Embattled Kuala Lumpur gig venue Angkasa Space to reopen after renewing license

The venue's license, valid till September 2023, allows it to resume day-to-day operations, and it still needs to apply for a proper entertainment license

Kuala Lumpur gig venue Angkasa Space is set to reopen after a weeklong saga that began when the popular venue was closed down by DBKL (Kuala Lumpur City Hall) authorities.

On July 24, it was announced that Angkasa Space would be closing down for good after local authorities shut it down due to a lapse in its licence. The DBKL shuttered the venue as it was preparing to host a hip-hop show featuring Nakalness from FORCEPARKBOIS and Chronicalz that evening, while also seizing a DJ deck that was at the venue.

Yesterday (August 1), venue owner Mohd Zulhelmie Zullifan​, also known as Elmi, shared on Twitter that Angkasa Space’s license had been renewed and is valid till September 2023. He added that his next step is sending a plea letter to reduce the fine for letting the license lapse in the first place, which amounted to MYR50,000, he said in an earlier tweet.


The gig venue will attempt to resume operations this Sunday, Elmi told NME.

Elmi also explained that Angkasa Space would work towards obtaining a proper entertainment license as the renewed license only allows the venue to resume day-to-day operations. “For the meantime, we hope that the authorities will be tolerant and allow gigs to return to our space,” Elmi said.

Elmi added that the Angkasa Riot fundraiser concert, which has so far sold over 400 tickets, was a huge help. The fundraiser, helmed by Malaysian organisers Atas Angin, Luas and Freshtown Records, is set to be held at Panggung Asia in Kuala Lumpur on August 20.

The concert will feature 23 acts and 11 hours of music from performers across a multitude of genres, reflective of the outpouring of support Angkasa Space has received from the Malaysian music community following its closure.

Scheduled to perform are Nakalness from FORCEPARKBOIS, Sekumpulan Orang Gila, Chronicalz, SXPH, Modread x Tomok and more.


Elmi also revealed that his interactions with the authorities have been productive.
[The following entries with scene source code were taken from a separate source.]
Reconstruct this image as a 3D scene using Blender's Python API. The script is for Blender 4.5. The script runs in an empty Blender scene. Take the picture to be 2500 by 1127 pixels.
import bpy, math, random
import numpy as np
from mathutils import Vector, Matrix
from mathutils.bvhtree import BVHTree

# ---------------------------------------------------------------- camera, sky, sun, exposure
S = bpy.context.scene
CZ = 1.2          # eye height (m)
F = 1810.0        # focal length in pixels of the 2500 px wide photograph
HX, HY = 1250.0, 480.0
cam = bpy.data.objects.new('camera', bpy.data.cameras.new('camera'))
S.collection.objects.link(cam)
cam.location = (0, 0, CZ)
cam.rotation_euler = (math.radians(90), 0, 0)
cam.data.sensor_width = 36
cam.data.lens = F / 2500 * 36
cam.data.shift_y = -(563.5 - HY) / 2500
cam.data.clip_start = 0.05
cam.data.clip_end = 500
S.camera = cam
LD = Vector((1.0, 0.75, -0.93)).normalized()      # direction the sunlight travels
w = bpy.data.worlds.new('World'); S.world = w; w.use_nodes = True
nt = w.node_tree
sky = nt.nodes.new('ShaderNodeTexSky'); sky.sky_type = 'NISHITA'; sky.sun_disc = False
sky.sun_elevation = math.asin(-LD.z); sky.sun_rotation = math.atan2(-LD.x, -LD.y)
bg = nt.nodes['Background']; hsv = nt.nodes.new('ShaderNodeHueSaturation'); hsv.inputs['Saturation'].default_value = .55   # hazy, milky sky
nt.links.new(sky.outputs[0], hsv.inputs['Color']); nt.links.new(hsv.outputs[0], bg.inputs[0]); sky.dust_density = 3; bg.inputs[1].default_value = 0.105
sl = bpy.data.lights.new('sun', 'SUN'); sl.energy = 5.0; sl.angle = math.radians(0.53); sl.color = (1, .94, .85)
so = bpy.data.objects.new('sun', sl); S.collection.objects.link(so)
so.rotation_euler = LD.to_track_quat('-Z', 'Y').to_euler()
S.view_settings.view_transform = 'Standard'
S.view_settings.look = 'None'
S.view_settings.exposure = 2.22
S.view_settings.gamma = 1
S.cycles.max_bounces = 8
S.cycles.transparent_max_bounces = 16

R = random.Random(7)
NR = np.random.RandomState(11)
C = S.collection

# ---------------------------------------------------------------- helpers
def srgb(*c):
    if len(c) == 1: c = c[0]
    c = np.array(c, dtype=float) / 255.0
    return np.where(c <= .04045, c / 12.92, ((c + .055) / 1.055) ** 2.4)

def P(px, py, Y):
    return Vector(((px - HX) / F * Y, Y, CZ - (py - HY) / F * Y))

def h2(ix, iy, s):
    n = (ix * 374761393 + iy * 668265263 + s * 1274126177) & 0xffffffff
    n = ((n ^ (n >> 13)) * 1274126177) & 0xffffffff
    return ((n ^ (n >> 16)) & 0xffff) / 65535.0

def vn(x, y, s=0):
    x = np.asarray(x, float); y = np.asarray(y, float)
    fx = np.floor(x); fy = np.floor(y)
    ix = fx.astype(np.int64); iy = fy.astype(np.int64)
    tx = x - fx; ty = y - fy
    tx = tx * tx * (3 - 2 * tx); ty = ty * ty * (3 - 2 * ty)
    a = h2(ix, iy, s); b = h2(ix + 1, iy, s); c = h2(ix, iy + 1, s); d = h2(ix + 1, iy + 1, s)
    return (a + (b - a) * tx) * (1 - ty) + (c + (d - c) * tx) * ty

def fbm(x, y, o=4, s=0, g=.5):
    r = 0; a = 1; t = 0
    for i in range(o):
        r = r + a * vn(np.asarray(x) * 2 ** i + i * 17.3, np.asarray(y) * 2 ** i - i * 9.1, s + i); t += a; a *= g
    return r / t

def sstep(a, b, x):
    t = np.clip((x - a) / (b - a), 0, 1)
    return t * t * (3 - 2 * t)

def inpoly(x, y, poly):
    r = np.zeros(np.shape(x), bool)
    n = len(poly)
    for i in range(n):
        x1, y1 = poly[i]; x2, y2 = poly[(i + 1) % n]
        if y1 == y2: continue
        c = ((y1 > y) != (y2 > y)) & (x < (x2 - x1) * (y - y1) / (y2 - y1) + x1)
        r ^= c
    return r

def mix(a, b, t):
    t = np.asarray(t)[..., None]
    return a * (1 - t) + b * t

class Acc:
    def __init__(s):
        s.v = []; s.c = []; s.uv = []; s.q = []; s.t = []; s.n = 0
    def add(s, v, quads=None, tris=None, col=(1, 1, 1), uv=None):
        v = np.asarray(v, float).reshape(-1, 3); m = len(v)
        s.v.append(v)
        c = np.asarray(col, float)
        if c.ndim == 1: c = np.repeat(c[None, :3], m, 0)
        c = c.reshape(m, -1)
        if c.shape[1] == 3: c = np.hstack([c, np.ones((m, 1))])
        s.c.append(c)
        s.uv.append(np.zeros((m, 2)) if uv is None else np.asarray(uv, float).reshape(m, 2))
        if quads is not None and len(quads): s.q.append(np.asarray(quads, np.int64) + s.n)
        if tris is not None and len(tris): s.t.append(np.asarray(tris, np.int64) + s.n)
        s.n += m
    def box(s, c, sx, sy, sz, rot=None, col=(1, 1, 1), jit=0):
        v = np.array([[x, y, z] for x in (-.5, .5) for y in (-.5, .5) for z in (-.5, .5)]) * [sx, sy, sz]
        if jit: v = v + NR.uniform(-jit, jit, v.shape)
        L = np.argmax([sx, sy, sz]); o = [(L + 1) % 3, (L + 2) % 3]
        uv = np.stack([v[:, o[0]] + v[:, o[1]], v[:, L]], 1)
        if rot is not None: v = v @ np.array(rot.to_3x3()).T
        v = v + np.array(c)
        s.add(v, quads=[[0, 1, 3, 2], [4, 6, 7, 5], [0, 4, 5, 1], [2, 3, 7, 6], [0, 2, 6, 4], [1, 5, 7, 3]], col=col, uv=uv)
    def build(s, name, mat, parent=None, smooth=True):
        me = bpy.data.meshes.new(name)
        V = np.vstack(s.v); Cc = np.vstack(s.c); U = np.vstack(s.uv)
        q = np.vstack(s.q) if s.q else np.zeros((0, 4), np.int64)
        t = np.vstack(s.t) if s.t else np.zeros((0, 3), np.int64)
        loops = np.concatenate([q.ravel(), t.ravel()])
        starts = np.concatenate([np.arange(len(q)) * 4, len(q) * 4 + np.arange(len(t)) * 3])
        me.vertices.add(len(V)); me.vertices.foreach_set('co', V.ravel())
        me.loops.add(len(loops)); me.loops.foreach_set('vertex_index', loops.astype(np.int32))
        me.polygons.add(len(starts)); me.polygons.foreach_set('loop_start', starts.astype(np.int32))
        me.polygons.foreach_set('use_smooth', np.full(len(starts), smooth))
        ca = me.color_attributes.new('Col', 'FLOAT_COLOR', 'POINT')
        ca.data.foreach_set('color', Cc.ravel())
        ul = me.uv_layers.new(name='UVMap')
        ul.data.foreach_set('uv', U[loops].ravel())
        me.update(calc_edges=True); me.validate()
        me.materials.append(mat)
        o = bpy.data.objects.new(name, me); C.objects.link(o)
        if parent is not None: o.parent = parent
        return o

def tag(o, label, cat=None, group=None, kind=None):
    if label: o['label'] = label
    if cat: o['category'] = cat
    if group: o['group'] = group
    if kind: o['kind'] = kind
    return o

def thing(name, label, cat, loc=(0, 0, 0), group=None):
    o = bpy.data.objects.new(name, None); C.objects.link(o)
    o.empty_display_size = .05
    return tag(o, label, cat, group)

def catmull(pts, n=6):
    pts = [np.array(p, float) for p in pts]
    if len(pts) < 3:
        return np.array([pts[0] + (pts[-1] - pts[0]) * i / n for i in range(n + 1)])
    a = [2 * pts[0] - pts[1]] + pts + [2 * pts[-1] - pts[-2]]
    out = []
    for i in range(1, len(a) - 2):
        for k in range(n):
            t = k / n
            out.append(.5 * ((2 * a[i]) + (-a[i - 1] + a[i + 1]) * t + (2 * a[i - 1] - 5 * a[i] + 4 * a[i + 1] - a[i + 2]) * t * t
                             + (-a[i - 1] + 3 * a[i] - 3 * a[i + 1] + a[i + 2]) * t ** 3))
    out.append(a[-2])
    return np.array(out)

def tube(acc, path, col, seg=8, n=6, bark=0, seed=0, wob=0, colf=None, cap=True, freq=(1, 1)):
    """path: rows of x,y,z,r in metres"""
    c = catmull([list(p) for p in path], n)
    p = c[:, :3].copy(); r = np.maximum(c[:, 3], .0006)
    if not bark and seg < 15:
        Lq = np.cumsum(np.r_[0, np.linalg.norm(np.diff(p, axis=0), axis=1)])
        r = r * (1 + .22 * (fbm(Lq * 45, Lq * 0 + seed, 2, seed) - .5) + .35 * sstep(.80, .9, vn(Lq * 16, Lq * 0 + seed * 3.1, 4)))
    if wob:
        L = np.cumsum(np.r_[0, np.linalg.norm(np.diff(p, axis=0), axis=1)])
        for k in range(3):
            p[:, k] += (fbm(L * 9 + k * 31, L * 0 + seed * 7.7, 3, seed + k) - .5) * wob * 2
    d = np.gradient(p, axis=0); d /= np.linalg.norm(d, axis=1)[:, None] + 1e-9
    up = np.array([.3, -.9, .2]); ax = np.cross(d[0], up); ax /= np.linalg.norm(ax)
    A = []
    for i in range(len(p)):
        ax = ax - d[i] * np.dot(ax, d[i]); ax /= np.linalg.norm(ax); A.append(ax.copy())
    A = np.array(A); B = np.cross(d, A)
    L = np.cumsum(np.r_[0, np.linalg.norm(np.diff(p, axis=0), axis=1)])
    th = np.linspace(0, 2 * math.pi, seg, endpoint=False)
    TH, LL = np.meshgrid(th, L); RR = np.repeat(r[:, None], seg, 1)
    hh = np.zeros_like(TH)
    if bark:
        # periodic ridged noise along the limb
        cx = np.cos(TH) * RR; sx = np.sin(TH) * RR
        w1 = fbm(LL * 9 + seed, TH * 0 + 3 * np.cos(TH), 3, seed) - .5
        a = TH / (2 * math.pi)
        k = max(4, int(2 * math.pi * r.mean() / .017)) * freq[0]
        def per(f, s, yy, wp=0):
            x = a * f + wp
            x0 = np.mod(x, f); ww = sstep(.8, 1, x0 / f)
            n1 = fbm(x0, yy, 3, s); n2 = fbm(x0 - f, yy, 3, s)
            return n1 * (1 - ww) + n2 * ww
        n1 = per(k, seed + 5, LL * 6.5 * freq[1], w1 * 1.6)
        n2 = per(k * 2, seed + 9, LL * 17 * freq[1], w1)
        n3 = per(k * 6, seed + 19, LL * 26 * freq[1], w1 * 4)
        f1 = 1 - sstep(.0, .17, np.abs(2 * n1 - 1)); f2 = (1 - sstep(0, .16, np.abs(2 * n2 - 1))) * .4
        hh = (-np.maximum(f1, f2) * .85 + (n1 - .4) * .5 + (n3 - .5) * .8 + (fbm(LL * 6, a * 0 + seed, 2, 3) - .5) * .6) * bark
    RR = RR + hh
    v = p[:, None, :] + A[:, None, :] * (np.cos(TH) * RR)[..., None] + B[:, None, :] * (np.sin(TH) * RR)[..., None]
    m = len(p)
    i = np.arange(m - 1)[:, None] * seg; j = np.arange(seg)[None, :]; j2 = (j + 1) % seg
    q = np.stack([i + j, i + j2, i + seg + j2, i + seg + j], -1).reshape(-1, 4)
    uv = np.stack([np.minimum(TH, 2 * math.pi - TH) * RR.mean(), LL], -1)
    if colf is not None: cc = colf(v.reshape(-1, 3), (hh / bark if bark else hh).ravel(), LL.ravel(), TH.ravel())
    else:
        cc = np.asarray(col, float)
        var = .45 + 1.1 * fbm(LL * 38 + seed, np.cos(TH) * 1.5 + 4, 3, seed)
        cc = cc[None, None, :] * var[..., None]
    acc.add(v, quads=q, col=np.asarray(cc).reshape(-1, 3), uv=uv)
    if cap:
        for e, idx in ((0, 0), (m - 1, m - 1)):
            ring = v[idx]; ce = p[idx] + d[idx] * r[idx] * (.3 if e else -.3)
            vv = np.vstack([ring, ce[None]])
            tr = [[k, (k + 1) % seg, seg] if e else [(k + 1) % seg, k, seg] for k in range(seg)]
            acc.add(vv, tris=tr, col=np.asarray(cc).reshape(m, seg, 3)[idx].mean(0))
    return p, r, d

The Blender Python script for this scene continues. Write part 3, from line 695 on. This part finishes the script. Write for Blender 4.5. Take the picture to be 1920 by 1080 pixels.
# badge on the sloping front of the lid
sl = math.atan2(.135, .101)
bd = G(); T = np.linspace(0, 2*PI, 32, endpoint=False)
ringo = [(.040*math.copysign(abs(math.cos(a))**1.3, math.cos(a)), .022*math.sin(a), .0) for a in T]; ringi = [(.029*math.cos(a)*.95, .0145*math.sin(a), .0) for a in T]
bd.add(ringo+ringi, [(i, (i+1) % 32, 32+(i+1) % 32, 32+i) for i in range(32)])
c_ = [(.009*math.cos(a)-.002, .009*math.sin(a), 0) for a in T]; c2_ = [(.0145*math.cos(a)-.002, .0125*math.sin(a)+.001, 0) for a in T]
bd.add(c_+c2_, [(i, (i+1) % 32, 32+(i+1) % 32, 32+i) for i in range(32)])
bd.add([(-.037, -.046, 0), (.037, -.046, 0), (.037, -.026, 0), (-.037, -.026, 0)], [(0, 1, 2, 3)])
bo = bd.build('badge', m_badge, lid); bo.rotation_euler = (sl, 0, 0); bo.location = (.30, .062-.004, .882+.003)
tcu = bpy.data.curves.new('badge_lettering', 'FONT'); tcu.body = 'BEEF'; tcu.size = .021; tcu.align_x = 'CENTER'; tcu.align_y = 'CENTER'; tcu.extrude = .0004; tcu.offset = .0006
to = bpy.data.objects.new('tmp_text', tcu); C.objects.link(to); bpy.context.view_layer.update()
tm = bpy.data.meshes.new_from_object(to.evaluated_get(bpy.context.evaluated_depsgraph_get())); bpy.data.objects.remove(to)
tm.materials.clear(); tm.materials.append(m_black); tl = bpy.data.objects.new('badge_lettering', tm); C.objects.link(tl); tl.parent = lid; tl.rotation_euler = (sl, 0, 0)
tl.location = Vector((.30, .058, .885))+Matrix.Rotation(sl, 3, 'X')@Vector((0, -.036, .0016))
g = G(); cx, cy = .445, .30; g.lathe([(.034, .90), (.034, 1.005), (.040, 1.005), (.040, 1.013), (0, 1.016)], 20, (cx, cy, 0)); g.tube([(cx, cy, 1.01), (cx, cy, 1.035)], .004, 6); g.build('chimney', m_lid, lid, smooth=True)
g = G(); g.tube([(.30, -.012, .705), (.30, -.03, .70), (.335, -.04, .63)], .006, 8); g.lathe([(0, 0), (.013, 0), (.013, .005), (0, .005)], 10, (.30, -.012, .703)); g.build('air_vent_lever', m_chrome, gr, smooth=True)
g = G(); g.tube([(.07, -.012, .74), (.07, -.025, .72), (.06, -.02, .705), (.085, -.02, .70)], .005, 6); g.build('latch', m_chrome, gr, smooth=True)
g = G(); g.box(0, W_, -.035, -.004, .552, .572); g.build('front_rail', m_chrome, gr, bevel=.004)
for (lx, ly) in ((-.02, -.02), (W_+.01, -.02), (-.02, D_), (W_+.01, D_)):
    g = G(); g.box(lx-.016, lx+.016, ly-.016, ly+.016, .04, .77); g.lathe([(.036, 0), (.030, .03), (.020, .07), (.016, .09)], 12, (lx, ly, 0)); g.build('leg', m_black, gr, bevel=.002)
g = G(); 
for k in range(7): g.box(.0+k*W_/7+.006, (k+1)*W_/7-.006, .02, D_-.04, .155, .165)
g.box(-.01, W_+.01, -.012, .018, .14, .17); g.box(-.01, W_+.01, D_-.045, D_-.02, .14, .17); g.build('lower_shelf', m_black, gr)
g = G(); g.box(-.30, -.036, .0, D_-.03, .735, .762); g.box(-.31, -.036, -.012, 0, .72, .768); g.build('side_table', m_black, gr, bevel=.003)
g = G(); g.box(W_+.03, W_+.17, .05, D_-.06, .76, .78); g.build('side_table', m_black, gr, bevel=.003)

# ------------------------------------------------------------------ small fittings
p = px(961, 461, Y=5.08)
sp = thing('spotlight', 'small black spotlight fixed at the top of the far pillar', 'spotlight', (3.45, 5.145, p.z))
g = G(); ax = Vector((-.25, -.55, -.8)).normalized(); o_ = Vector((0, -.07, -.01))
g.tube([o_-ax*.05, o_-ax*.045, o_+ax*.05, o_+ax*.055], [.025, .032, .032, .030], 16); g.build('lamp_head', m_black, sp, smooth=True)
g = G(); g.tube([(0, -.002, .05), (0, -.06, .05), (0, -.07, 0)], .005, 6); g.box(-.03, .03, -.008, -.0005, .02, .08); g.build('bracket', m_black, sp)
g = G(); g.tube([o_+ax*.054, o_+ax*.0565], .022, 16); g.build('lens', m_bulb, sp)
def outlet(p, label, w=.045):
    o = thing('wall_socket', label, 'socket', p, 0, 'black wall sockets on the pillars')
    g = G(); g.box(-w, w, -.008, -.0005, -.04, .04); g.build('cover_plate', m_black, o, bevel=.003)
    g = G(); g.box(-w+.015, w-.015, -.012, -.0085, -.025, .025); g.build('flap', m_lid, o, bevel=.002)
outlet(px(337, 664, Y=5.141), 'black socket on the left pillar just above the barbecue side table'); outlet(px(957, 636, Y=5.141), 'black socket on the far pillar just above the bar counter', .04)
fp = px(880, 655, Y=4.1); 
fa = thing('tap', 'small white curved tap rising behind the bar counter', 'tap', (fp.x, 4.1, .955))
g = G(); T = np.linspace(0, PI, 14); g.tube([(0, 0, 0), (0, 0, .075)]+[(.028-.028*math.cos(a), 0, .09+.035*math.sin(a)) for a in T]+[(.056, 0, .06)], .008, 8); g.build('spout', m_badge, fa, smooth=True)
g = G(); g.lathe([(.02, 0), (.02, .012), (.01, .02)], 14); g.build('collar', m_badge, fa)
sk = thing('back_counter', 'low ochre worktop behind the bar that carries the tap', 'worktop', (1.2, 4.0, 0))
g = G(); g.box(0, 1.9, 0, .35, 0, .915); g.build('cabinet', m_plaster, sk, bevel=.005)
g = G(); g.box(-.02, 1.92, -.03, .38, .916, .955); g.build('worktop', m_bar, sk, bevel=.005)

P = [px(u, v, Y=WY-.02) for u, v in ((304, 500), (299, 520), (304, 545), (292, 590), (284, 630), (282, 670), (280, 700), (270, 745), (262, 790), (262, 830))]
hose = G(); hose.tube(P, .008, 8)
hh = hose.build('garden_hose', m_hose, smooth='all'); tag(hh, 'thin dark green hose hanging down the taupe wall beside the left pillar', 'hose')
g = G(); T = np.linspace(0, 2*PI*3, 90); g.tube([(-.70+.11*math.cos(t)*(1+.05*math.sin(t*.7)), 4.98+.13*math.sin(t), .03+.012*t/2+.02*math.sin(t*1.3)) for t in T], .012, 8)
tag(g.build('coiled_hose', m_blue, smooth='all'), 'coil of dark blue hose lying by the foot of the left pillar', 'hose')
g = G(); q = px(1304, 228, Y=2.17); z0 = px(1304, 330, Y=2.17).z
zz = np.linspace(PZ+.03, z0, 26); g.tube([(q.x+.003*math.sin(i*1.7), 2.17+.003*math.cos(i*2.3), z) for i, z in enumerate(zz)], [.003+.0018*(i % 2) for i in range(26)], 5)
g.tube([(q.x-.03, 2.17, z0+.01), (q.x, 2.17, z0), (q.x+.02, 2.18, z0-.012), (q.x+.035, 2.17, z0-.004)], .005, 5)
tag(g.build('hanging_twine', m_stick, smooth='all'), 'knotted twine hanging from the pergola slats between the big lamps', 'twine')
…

Elmi and other music industry representatives met last week with Mohamed Nizham Abdullah Hamidi, the Senior Secretary of Federal Territories Minister Dato’ Seri Shahidan Kassim.

Elmi said the secretary has introduced DBKL officials to the Angkasa Space team in order to facilitate the process of getting the venue back up and properly licensed. He added that suggestions for changes to the licensing system he put forward at the meeting were being considered.

“The Federal Territories Minister’s team is supportive of adding a new entertainment license category for non-commercial art spaces that would be cheaper and easier to apply for,” he said, acknowledging that any changes to the DBKL’s practices would take time. “In the meantime, we will apply for the entertainment license at the current rate.”

The sudden closure of Angkasa Space prompted outcry from many artists, industry figures and fans in the Malaysian music scene, some of whom criticised the lack of support from the authorities for underground and indie music.

Jennifer Thompson, former general manager of music industry body Persatuan Akademi Industri Music Malaysia, said at the time that authorities did not understand the need for smaller independent music venues, lamenting smaller acts would have no platform otherwise.

“Most of our talent comes from this scene even Yuna and Hujan and the sun-culture scene,” she explained, adding, “NO ONE ELSE is giving them the platform unless they are already famous.”